LOS ANGELES – UPS is asking a judge to vacate a $5.45 million award given to one of its former drivers in his whistleblower retaliation suit, arguing the case should have been decided by the National Labor Relations Board instead of the courts.
A Los Angeles Superior Court jury deliberated for only a matter of hours before finding in favor of Richard Galvan on March 6. In court papers filed Wednesday ahead of a June 20 hearing, UPS attorneys maintain the issues in Galvan’s case should have been addressed by the NLRB instead of in a California state court.
“The court here lacks subject matter jurisdiction over this action, which actually or arguably involves issues that may be heard only by the National Labor Relations Board,” UPS lawyers argue in their court papers. “Galvan knows it. His counsel tried to avoid this fatal defect by proposing an improper instruction, which required the jury to improperly assume his claim is not based on his union activity even though Galvan unequivocally testified that his termination resulted from his history of union activism and position in union contract negotiations.”
When Galvan realized that he should have brought an unfair labor practice charge before the NLRB rather than file a lawsuit in state court, he “tried to tapdance his way to a viable claim by asserting, in a total departure from his prior sworn testimony and discovery answers, that his claim was based on activities he characterizes as peripheral to the NLRB…,” UPS attorneys further argue in their court papers.
To get around the preemption obstacle, Galvan sought a jury instruction “reimaging his claim in an attempt to sequester union activity,” according to the UPS attorneys’ court papers.
According to Galvan’s suit, he was hired at UPS in October 1986 and throughout his employment was a member of Teamsters Local 396, serving as union steward starting in 2000, the suit stated. Galvan was fired in January 2017 and was a big-rig driver at the time.
Galvan, now in his mid-50s, alleged that UPS cut back his hours and discriminated against him because of an injury and due to his age. He maintained that younger workers with less seniority were taking some of his shifts as of August 2016 and that when he filed a grievance, the discrimination increased.
Galvan also maintained he was assaulted by a co-worker with a known history of violence while the plaintiff was participating in workers’ rights activism in an employee parking lot. The assailant was never disciplined, according to the suit filed in April 2018.
In their court papers, UPS attorneys denied Galvan was subjected to retaliation.
“Indeed, the evidence shows that Galvan raised hundreds of concerns throughout his 30-plus years of employment with UPS and was never subjected to any forms of retaliation for making such complaints,” the UPS lawyers argued in their court papers.

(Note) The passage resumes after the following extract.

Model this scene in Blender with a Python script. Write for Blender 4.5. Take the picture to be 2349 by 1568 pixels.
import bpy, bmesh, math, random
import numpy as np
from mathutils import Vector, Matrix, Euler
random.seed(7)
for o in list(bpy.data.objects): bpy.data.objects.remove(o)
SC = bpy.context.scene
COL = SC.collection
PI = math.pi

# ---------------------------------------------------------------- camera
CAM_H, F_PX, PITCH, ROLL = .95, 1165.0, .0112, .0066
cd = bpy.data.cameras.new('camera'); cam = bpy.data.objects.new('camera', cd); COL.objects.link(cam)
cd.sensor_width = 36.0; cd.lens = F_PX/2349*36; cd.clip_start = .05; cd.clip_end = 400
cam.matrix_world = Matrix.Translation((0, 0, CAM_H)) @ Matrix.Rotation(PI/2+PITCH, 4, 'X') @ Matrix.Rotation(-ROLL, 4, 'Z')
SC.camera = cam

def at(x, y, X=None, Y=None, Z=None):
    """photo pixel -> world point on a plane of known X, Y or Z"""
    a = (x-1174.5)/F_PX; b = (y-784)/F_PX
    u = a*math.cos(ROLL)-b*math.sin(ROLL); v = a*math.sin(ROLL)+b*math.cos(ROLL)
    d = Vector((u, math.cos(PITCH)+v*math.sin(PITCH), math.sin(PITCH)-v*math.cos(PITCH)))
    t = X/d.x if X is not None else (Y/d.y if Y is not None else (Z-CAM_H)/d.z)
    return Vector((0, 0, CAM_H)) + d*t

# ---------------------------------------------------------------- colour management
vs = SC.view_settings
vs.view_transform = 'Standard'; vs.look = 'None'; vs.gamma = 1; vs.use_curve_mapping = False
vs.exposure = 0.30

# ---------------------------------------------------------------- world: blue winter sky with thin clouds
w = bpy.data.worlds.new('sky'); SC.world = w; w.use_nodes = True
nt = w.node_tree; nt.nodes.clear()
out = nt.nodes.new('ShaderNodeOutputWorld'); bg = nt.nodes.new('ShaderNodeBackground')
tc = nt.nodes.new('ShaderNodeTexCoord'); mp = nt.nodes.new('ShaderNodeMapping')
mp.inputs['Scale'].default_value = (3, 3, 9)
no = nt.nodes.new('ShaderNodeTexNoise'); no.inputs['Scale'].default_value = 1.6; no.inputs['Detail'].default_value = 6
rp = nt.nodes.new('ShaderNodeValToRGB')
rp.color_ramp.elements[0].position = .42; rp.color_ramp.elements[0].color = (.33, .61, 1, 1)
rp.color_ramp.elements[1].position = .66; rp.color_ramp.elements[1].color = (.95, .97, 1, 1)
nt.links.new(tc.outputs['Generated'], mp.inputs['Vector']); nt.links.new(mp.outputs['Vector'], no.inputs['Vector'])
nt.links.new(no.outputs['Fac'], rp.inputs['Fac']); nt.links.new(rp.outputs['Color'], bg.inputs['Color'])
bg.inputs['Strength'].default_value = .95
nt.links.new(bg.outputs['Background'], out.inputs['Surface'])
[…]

Galvan was fired because he was found to have “engaged in proven dishonesty” after an internal investigation and the decision was upheld by a neutral arbitrator in a union grievance hearing where several witnesses testified, including the plaintiff, according to the UPS attorneys’ court papers.
UPS did not authorize the co-worker’s alleged attack on Galvan, the UPS lawyers further state in their court papers.